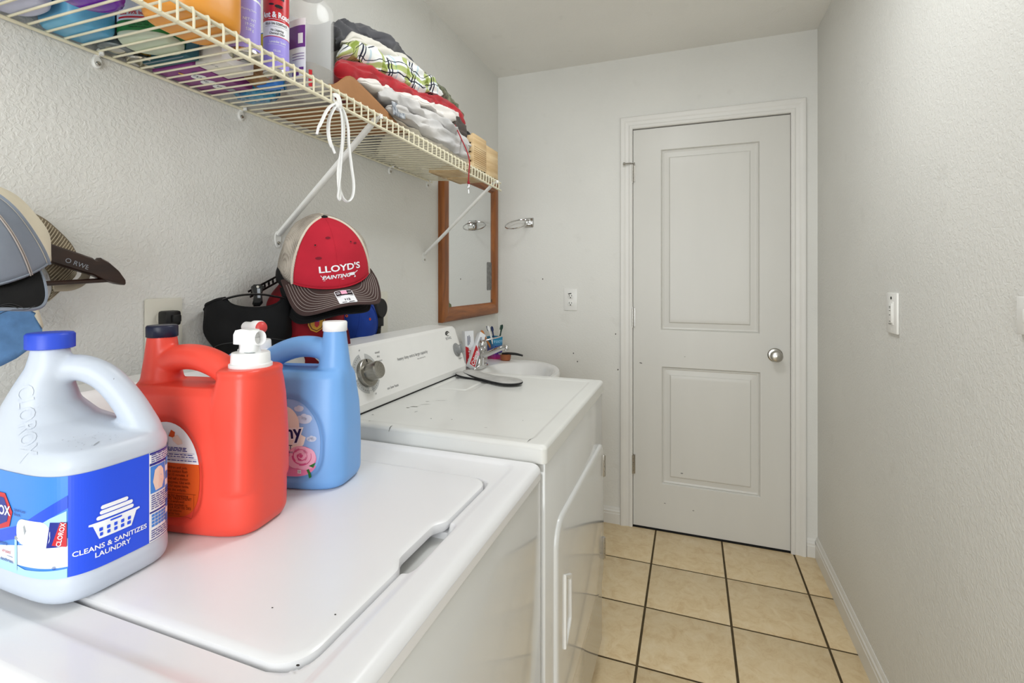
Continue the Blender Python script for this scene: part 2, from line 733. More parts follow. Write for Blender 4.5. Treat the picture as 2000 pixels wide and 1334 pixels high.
# floor tiles, one object each, sharing one mesh where whole
tile_cache = {}
gx = [0.862 + 0.307 * k for k in range(-3, 4)]
gy = [2.568 - 0.3065 * k for k in range(0, 13)]
gx = [0.0] + [x for x in gx if 0.02 < x < W] + [W]
gy = [YE] + [y for y in gy if y < YE - 0.02] + [YB]
gr = 0.0042
for i in range(len(gx) - 1):
    for j in range(len(gy) - 1):
        a, b = gx[i] + (gr if i else 0), gx[i + 1] - (gr if i < len(gx) - 2 else 0)
        d, c = gy[j] - gr, gy[j + 1] + gr
        if d - c < .02:
            continue
        key = (round(b - a, 3), round(d - c, 3))
        if key not in tile_cache:
            hx, hy = (b - a) / 2, (d - c) / 2
            q = 0.0022
            t = G()
            t.loft([[(-hx, -hy, -.006), (hx, -hy, -.006), (hx, hy, -.006), (-hx, hy, -.006)],
                    [(-hx, -hy, -.0012), (hx, -hy, -.0012), (hx, hy, -.0012), (-hx, hy, -.0012)],
                    [(-hx + q, -hy + q, 0), (hx - q, -hy + q, 0), (hx - q, hy - q, 0), (-hx + q, hy - q, 0)]])
            o = t.build('tile', M['tile'], floor, local=True)
            tile_cache[key] = o
        else:
            o = tile_cache[key].copy()
            COL.objects.link(o)
        o.location = ((a + b) / 2, (c + d) / 2, 0)


# baseboards: stepped profile swept along the wall
def baseboard(name, p0, p1, nrm, h=0.082):
    prof = [(0, 0), (.012, 0), (.012, h * .62), (.010, h * .66), (.010, h * .78), (.006, h * .84), (.005, h * .93), (.002, h), (0, h)]
    p0, p1, nrm = Vector(p0), Vector(p1), Vector(nrm)
    g = G()
    g.loft([[p + nrm * a + Vector((0, 0, b)) for a, b in prof] for p in (p0, p1)])
    return struct(g.build(name, M['paint'], angle=20))


baseboard('baseboard_right', (W, YB, 0), (W, YE, 0), (-1, 0, 0), 0.093)
baseboard('baseboard_end_left', (0, YE, 0), (0.684, YE, 0), (0, -1, 0))
baseboard('baseboard_end_right', (1.528, YE, 0), (W - .012, YE, 0), (0, -1, 0))
# door casing (stepped moulding with mitred corners)
prof = [(0, 0.0), (0, .010), (.006, .013), (.014, .013), (.020, .010), (.034, .012), (.044, .017), (.050, .018), (.058, .018), (.062, .014), (.064, 0)]
CX0, CX1, CZ = 0.747, 1.464, 2.043   # inner edge of the casing
rings = []
for px_, pz_, sx_, sz_ in ((CX0, 0, -1, 0), (CX0, CZ, -1, 1), (CX1, CZ, 1, 1), (CX1, 0, 1, 0)):
    rings.append([(px_ + sx_ * a, YE - b, pz_ + sz_ * a) for a, b in prof])
g = G()
for k in range(3):
    g.loft([rings[k], rings[k + 1]])
struct(g.build('trim_1', M['paint'], angle=18))
# jamb with stop
g = G()
g.box(DX0, YE - .002, 0, 0.7465, YE + .12, DZ).box(1.4655, YE - .002, 0, DX1, YE + .12, DZ).box(DX0, YE - .002, 2.0425, DX1, YE + .12, DZ)
g.box(.7465, YE + .036, 0, .757, YE + .06, 2.042).box(1.455, YE + .036, 0, 1.4655, YE + .06, 2.042).box(.757, YE + .036, 2.03, 1.455, YE + .06, 2.042)
struct(g.build('trim_2', M['paint'], smooth=False))

# ---- door: one moulded slab with two raised panels
door = struct(thing('door_1', 'closed white moulded two panel door in the end wall', 'door', (1.106, YE, 0)))
del door['label'], door['category']
PAN = [((.886, 1.335), (1.012, 1.926), (.929, 1.292), (1.054, 1.883)), ((.890, 1.338), (.236, .829), (.934, 1.299), (.279, .785))]


def door_h(x, z):
    d = 0.0
    for (ox, oz, ix, iz) in PAN:
        s = sd_rr(x, z, ox[0], oz[0], ox[1], oz[1], .001)
        if s < 0:
            q = -s
            ln = .043
            if q < .005:
                d = -0.009 * sstep(0, .005, q)
            elif q < .010:
                d = -0.009 + .003 * sstep(.005, .008, q)
            elif q < ln - .004:
                d = -0.006 - .003 * sstep(.010, .016, q) + .002 * (q - .016) / .023
            else:
                d = -0.007 + .0055 * sstep(ln - .004, ln + .001, q)
    return d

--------

GIVEN TASK: Give an exact reproduction of every line, leaving out any picture.

TASK RESULT:
Continue the Blender Python script for this scene: part 2, from line 733. More parts follow. Write for Blender 4.5. Treat the picture as 2000 pixels wide and 1334 pixels high.
# floor tiles, one object each, sharing one mesh where whole
tile_cache = {}
gx = [0.862 + 0.307 * k for k in range(-3, 4)]
gy = [2.568 - 0.3065 * k for k in range(0, 13)]
gx = [0.0] + [x for x in gx if 0.02 < x < W] + [W]
gy = [YE] + [y for y in gy if y < YE - 0.02] + [YB]
gr = 0.0042
for i in range(len(gx) - 1):
    for j in range(len(gy) - 1):
        a, b = gx[i] + (gr if i else 0), gx[i + 1] - (gr if i < len(gx) - 2 else 0)
        d, c = gy[j] - gr, gy[j + 1] + gr
        if d - c < .02:
            continue
        key = (round(b - a, 3), round(d - c, 3))
        if key not in tile_cache:
            hx, hy = (b - a) / 2, (d - c) / 2
            q = 0.0022
            t = G()
            t.loft([[(-hx, -hy, -.006), (hx, -hy, -.006), (hx, hy, -.006), (-hx, hy, -.006)],
                    [(-hx, -hy, -.0012), (hx, -hy, -.0012), (hx, hy, -.0012), (-hx, hy, -.0012)],
                    [(-hx + q, -hy + q, 0), (hx - q, -hy + q, 0), (hx - q, hy - q, 0), (-hx + q, hy - q, 0)]])
            o = t.build('tile', M['tile'], floor, local=True)
            tile_cache[key] = o
        else:
            o = tile_cache[key].copy()
            COL.objects.link(o)
        o.location = ((a + b) / 2, (c + d) / 2, 0)


# baseboards: stepped profile swept along the wall
def baseboard(name, p0, p1, nrm, h=0.082):
    prof = [(0, 0), (.012, 0), (.012, h * .62), (.010, h * .66), (.010, h * .78), (.006, h * .84), (.005, h * .93), (.002, h), (0, h)]
    p0, p1, nrm = Vector(p0), Vector(p1), Vector(nrm)
    g = G()
    g.loft([[p + nrm * a + Vector((0, 0, b)) for a, b in prof] for p in (p0, p1)])
    return struct(g.build(name, M['paint'], angle=20))


baseboard('baseboard_right', (W, YB, 0), (W, YE, 0), (-1, 0, 0), 0.093)
baseboard('baseboard_end_left', (0, YE, 0), (0.684, YE, 0), (0, -1, 0))
baseboard('baseboard_end_right', (1.528, YE, 0), (W - .012, YE, 0), (0, -1, 0))
# door casing (stepped moulding with mitred corners)
prof = [(0, 0.0), (0, .010), (.006, .013), (.014, .013), (.020, .010), (.034, .012), (.044, .017), (.050, .018), (.058, .018), (.062, .014), (.064, 0)]
CX0, CX1, CZ = 0.747, 1.464, 2.043   # inner edge of the casing
rings = []
for px_, pz_, sx_, sz_ in ((CX0, 0, -1, 0), (CX0, CZ, -1, 1), (CX1, CZ, 1, 1), (CX1, 0, 1, 0)):
    rings.append([(px_ + sx_ * a, YE - b, pz_ + sz_ * a) for a, b in prof])
g = G()
for k in range(3):
    g.loft([rings[k], rings[k + 1]])
struct(g.build('trim_1', M['paint'], angle=18))
# jamb with stop
g = G()
g.box(DX0, YE - .002, 0, 0.7465, YE + .12, DZ).box(1.4655, YE - .002, 0, DX1, YE + .12, DZ).box(DX0, YE - .002, 2.0425, DX1, YE + .12, DZ)
g.box(.7465, YE + .036, 0, .757, YE + .06, 2.042).box(1.455, YE + .036, 0, 1.4655, YE + .06, 2.042).box(.757, YE + .036, 2.03, 1.455, YE + .06, 2.042)
struct(g.build('trim_2', M['paint'], smooth=False))

# ---- door: one moulded slab with two raised panels
door = struct(thing('door_1', 'closed white moulded two panel door in the end wall', 'door', (1.106, YE, 0)))
del door['label'], door['category']
PAN = [((.886, 1.335), (1.012, 1.926), (.929, 1.292), (1.054, 1.883)), ((.890, 1.338), (.236, .829), (.934, 1.299), (.279, .785))]


def door_h(x, z):
    d = 0.0
    for (ox, oz, ix, iz) in PAN:
        s = sd_rr(x, z, ox[0], oz[0], ox[1], oz[1], .001)
        if s < 0:
            q = -s
            ln = .043
            if q < .005:
                d = -0.009 * sstep(0, .005, q)
            elif q < .010:
                d = -0.009 + .003 * sstep(.005, .008, q)
            elif q < ln - .004:
                d = -0.006 - .003 * sstep(.010, .016, q) + .002 * (q - .016) / .023
            else:
                d = -0.007 + .0055 * sstep(ln - .004, ln + .001, q)
    return d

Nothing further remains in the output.